Nessa conferência, o bioquímico revelou também a sua crença na existência de vida extraterrestre. Não especificou se os extraterrestres têm orelhas ou se sabem cantar modinhas minhotas, mas adiantou que a vida pode surgir em qualquer lugar, sempre que as condições necessárias para isso estejam reunidas, o que parece não acontecer dentro da casa do Big Brother e na Comissão Nacional do Partido Socialista. Os resultados da evolução, se a vida recomeçasse de novo na Terra, seriam muito mais similares àquelas que encontramos agora, mais até do que muitos acreditam, disse o cientista. Nesse caso os Delfins acabariam sempre por se encontrar de novo, num qualquer período histórico, e voltariam a compor o hino “Soltem os prisioneiros”.

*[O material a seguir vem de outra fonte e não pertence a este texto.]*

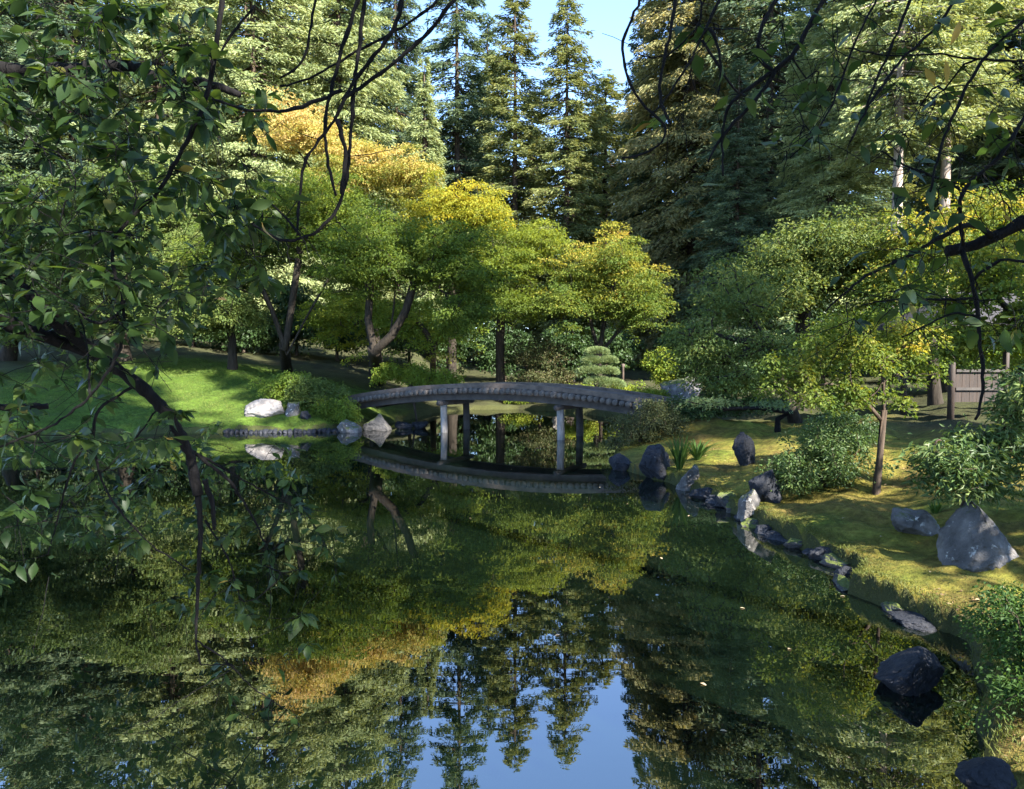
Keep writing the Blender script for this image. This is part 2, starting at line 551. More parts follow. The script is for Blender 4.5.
# the pond's surface
b = MB()
b.add([(-34, -6, 0), (12, -6, 0), (12, 40, 0), (-34, 40, 0)], [(0, 1, 2, 3)])
m, t, bs, _ = mat('pond_water')
bs.inputs['Base Color'].default_value = (0.0020, 0.0045, 0.0024, 1)
bs.inputs['Roughness'].default_value = 0.0
bs.inputs['IOR'].default_value = 3.2
bs.inputs['Specular IOR Level'].default_value = 0.5
w1 = tex(t, 'ShaderNodeTexNoise', 1.3, 3, 0.5, vec_scale=(0.4, 1.7, 1))
w2 = tex(t, 'ShaderNodeTexNoise', 7.0, 3, 0.5, vec_scale=(0.35, 1.9, 1))
ad = t.nodes.new('ShaderNodeMath')
ad.operation = 'MULTIPLY_ADD'
ad.inputs[1].default_value = 0.10
t.links.new(w2.outputs[0], ad.inputs[0])
t.links.new(w1.outputs[0], ad.inputs[2])
bump(t, bs, ad.outputs[0], 0.05, 0.012)
b.build('water', m, kind='structure')

# ------------------------------------------------------------------ bridge
BL, BR = np.array((-5.25, 23.87)), np.array((3.45, 18.66))
blen = float(np.hypot(*(BR - BL)))
bu = (BR - BL) / blen
bw = np.array((-bu[1], bu[0]))                # across, away from the camera
brz = math.atan2(bu[1], bu[0])
bridge = empty('footbridge', (BL[0], BL[1], 0), 'low arched wooden footbridge on four posts crossing the pond', 'bridge', rz=brz)


def arch(s):
    q = s / blen
    return 0.92 + 0.16 * q + 1.62 * q * (1 - q)


DW = 1.55
logs = np.arange(0.15, blen - 0.1, 0.178)
rs = RS(5)
for k, s in enumerate(logs):
    q = MB()
    r = 0.084 + rs.uniform(-0.006, 0.008)
    z = arch(s) - 0.13 + rs.uniform(-0.008, 0.004)
    o1 = rs.uniform(-0.03, 0.03)
    q.tube([(s, -0.10 + o1, z), (s, -0.085 + o1, z), (s, DW + 0.08 + o1, z)], [r * 0.93, r, r], 10)
    q.build('cross_log', M['wood_log'], bridge)


def strip(q, y0, y1, zt, zb, n=40, s0=0.0, s1=None):
    ss = np.linspace(s0, s1 or blen, n)
    V = []
    for s in ss:
        V += [(s, y0, arch(s) + zb), (s, y1, arch(s) + zb), (s, y1, arch(s) + zt), (s, y0, arch(s) + zt)]
    F = []
    for k in range(n - 1):
        a = k * 4
        for e in range(4):
            F.append((a + e, a + (e + 1) % 4, a + 4 + (e + 1) % 4, a + 4 + e))
    e = (n - 1) * 4
    F += [(3, 2, 1, 0), (e, e + 1, e + 2, e + 3)]
    q.add(V, F)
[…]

Temos de aceitar esta fatalidade de viver com a proximidade do fim, mesmo que faltem ainda cinco mil milhões de anos. Precisamos de ter atenção aos ET’s por esse universo fora, sempre à coca da mais pequena distracção para vir roubar todo o stock de bolachas torradas das fábricas da Triunfo, como o Mulder nunca se cansou de dizer. E não adianta o Presidente da República vir à televisão apelar à calma e à serenidade. O povo não é estúpido – a não ser quando se juntam uns com o outros – e há-de um dia perceber aquilo que está em causa. E nesse dia vai compreender que os dois golos do Nuno Gomes na inauguração do novo campo de futebol do Benfica não contaram para nada e que as brasileiras foram para Bragança para aprender a ser boas mães de família.